Credit risk from balances with banks is managed in accordance with the Company's policy.

4)    Capital Management

The Company's capital management is intended to create value for shareholders by facilitating the meeting of long term and short term goals of the Company.

The Company determines the amount of capital required on the basis of annual business plan coupled with long term and short term Strategic investments and expansion plans.

At present the Company is non-operational in Industries and the Company has deployed its funds in shares and securities and with bank fixed deposits and by providing short term loans. Further the management of the company is evaluating the future business plans either in the same or in different industry.

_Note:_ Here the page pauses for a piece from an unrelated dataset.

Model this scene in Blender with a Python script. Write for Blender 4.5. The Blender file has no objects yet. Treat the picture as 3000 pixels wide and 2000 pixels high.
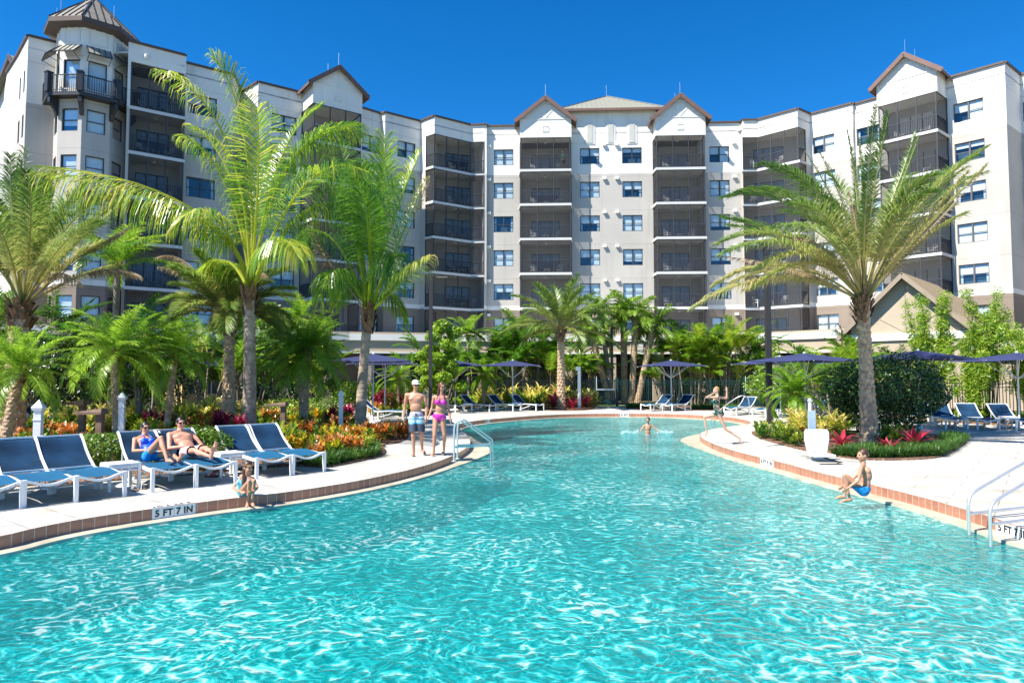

For the purpose of the Company's capital management, capital includes issued equity capital, securities premium and all other equity reserves attributable to the equity shareholders of the Company. The Company's objective when managing capital is to safeguard its ability to continue as a going concern so that it can continue to provide returns to shareholders and other stake holders. The Company manages its capital structure and makes adjustments in light of changes in the financial condition and the requirements of the financial covenants. To maintain or adjust the capital structure, the Company may adjust the dividend payment to shareholders, return capital to shareholders (buy back its shares) or issue new shares.

In order to achieve this overall objective, the Company's capital management, amongst other things, aims to ensure that it meets financial covenants if any from time to time.

5)    Previous period figures have been re-grouped/ re-classified wherever necessary, to confirm to current period's classification and in order to comply with the requirements of the amended Schedule III to the Companies Act, 2013 effective April, 2021.